No further details have been given regarding the background of Mawlavi Akhundzada who replaced Mullah Akhtar Mansoor 3 days after he was killed in a drone strike.

Meanwhile the former Afghan Intelligence Chief Rahmatullah Nabil has said Mawlavi Akhundzada was a village Mullah and has no military or political experience.

In a Twitter message, Nabil said the newly-appointed Taliban supreme leader is 56-year-old but lacks military and political experience.

He also added that one of his deputies, the 24-year-old Mullah Yaqoob, son of Mullah Mohammad Omar, also lacks military and political experience.

But according to Nabil, his other deputy, the leader of the Haqqani terrorist network, Sirajuddin Haqqani
...son of Pashtun warlord Jalaluddin Haqqani, still titular head of the Haqqani Network....
will be defacto leader of the group.

Earlier experts had warned that the appointment of Sirajuddin Haqqani would be dangerous for the country amid concerns that the group would further intensify its attacks.

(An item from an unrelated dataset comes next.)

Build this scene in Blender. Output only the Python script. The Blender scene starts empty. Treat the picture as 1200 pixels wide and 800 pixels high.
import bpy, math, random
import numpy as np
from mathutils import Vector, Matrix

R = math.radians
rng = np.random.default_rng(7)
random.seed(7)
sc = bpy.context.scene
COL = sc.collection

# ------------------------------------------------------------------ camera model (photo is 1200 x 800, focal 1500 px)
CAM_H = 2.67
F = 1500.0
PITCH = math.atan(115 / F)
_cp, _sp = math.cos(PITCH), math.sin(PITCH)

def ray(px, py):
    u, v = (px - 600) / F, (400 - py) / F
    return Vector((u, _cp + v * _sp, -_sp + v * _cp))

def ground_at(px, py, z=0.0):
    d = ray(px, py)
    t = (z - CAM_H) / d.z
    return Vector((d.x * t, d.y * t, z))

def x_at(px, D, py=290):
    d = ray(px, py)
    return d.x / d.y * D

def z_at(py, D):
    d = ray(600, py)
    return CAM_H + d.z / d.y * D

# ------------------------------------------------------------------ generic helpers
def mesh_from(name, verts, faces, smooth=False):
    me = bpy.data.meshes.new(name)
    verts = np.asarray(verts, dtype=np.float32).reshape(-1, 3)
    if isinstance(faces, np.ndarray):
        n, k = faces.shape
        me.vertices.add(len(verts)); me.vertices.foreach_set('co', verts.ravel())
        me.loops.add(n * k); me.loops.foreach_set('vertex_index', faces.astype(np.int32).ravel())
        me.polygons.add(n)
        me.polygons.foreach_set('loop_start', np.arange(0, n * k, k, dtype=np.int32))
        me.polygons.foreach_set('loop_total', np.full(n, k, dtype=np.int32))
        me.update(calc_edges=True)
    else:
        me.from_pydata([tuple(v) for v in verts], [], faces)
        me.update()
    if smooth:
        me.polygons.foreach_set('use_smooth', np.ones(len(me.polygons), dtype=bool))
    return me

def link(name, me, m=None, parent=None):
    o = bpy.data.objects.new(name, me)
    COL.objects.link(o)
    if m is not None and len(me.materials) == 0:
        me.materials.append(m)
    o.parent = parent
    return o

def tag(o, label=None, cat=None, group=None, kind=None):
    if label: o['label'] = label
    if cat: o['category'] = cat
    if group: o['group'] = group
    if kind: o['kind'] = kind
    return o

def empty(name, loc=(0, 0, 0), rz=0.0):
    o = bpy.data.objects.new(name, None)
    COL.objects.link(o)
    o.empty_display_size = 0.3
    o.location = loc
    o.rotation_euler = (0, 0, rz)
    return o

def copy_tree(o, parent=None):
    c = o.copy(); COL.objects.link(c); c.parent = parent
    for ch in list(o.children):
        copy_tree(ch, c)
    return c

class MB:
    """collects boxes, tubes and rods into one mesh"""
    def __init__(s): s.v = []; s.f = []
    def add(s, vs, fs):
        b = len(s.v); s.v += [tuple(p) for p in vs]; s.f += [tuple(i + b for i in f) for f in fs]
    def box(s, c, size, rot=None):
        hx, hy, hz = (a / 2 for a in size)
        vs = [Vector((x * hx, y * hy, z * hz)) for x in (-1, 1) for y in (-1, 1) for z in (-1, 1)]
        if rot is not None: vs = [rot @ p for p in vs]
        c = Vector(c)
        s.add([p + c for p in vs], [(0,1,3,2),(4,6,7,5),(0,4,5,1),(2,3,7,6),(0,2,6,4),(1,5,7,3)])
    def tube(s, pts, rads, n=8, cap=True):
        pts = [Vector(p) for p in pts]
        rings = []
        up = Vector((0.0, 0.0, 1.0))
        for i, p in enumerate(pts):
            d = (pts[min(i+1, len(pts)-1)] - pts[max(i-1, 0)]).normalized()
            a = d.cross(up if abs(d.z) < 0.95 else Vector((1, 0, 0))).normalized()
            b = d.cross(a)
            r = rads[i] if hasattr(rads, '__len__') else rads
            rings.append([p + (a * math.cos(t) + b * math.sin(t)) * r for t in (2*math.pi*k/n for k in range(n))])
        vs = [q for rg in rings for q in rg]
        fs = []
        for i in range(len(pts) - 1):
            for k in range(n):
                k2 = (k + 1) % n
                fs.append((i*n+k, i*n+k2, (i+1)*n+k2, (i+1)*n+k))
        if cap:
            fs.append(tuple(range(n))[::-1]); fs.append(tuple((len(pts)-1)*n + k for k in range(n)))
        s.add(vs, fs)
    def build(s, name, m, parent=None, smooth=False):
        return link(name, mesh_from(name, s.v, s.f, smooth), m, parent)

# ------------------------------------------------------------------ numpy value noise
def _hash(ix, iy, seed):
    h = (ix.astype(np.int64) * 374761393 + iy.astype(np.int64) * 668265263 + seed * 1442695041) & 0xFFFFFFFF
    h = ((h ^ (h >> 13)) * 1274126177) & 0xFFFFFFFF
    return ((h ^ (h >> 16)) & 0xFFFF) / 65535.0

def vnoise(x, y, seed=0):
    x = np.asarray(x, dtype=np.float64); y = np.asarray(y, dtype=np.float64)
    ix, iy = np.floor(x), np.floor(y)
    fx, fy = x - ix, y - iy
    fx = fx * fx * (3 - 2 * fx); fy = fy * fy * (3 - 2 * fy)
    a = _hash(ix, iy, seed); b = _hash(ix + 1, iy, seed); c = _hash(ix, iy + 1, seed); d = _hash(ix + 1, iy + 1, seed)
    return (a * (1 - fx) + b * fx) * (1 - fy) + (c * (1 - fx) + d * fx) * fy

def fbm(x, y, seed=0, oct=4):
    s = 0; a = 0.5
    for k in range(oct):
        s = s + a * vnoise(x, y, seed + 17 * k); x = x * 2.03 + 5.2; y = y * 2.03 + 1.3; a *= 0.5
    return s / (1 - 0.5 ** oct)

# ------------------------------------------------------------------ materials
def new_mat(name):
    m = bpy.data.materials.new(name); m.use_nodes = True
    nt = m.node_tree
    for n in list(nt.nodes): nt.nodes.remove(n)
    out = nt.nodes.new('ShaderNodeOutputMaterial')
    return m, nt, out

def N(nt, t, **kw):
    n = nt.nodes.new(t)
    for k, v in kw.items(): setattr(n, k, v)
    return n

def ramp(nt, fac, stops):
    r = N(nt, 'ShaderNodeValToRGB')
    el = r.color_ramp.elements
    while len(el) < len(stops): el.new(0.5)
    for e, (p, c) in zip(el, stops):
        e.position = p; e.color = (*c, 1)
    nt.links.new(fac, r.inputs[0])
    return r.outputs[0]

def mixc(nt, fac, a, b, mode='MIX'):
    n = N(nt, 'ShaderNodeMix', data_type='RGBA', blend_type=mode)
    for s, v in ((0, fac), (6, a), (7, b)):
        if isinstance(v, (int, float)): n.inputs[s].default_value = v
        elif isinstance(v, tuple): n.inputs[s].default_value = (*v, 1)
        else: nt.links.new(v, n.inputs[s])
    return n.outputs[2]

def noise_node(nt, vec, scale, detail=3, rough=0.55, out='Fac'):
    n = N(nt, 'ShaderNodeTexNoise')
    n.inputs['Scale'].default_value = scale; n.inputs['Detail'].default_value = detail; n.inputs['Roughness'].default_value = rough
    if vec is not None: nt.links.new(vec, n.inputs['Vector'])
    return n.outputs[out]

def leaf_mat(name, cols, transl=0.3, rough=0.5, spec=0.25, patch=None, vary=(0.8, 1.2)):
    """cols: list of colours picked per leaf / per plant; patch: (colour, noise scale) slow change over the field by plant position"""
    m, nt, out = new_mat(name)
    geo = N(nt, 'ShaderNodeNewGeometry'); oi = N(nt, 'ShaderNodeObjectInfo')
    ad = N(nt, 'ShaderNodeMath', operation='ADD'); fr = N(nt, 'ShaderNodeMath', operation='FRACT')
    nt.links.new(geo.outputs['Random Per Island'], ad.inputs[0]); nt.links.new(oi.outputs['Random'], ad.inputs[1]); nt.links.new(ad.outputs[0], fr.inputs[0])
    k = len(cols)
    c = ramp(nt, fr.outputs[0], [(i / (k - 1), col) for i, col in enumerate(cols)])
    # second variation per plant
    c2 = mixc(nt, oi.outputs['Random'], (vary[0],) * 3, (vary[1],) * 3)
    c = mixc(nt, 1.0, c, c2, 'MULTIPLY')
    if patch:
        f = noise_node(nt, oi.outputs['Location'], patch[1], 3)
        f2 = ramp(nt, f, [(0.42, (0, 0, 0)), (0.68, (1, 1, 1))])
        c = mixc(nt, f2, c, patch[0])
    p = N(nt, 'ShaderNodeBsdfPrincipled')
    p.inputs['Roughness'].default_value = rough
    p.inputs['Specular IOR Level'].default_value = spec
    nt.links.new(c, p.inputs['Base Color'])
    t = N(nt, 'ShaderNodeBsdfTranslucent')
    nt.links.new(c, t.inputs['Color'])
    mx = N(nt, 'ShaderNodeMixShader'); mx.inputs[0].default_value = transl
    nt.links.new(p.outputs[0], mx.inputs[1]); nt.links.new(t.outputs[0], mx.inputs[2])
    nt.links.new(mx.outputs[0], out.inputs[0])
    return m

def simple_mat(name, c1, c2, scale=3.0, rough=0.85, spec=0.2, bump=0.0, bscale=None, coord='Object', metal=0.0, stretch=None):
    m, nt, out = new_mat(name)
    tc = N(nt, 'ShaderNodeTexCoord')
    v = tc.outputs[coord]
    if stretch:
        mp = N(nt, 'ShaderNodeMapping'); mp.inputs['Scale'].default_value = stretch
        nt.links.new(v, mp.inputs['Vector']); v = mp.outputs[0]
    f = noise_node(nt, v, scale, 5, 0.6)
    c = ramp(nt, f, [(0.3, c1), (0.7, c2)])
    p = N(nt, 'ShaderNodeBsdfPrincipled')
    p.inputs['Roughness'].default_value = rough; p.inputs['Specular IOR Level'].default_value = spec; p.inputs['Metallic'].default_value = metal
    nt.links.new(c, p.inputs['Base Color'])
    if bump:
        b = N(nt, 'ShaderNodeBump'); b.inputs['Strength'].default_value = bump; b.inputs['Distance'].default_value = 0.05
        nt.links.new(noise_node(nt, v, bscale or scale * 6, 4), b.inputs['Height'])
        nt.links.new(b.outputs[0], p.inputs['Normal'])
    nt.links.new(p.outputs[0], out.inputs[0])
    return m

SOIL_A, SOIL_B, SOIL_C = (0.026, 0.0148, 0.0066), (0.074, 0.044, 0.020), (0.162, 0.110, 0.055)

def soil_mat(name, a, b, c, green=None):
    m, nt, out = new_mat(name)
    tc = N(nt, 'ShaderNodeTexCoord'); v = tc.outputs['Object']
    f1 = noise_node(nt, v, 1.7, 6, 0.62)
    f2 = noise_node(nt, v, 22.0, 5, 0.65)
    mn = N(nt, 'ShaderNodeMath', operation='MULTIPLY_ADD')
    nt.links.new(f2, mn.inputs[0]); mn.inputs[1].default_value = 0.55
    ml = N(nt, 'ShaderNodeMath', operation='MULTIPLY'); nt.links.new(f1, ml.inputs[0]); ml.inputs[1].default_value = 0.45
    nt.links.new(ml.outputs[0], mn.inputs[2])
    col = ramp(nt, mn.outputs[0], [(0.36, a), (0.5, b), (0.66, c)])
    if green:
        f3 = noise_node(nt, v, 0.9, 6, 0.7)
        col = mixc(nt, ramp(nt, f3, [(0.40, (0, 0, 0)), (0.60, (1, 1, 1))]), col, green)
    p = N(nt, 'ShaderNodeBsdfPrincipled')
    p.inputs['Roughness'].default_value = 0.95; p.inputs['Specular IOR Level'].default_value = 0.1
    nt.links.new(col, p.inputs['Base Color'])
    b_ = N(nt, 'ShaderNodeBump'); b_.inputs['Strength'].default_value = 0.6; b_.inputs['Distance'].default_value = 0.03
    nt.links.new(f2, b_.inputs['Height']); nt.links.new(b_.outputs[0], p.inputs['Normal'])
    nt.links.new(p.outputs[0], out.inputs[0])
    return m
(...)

The Taliban group released a statement to confirm the death of Mullah Akhtar Mansoor and appointment of Mawlavi Akhundzada and his deputies earlier today.
An Nahar's reporter consulted some experts:
Religious scholar Mullah Haibatullah Akhundzada, named Wednesday as the Afghan Taliban's new leader, was a senior judge during the insurgent group's five-year rule over Afghanistan and issued many of its harsh verdicts.

Believed to be aged in his fifties, he hails from Afghanistan's southern province of Kandahar like both his former boss -- Mullah Akhtar Mansour, who was killed in a US drone strike on Saturday -- and Taliban founder Mullah Omar, who died in 2013.

Akhundzada went on to become the group's "chief justice" after a US-led invasion toppled the Taliban government in 2001. He was a close ally of Mansour and was one of his two deputies.

Akhundzada is not known for his prowess on the battlefield, having preferred a life of religious and legal study. He is said to have issued many of the group's rulings on how Muslims should comply with the Taliban's extreme interpretation of Islam.

According to Rahimullah Yousafzai, considered the region's foremost expert on the Taliban, Akhundzada was away in Pakistan during the 1979-89 Soviet occupation of Afghanistan -- unlike Omar and Mansour, who earned reputations as fighters as part of the U.S.-backed mujahideen.

It is unclear whether he will follow Mansour in shunning peace negotiations with the Afghan government. Analysts believe he will be more heavily reliant on his shura (council) than Omar and Mansour and will need to rule by consensus.

In terms of age and seniority, he was second only to Taliban co-founder Mullah Abdul Ghani Baradar, whom many sources had believed was in contention for the leadership despite his reported detention by Pakistani authorities.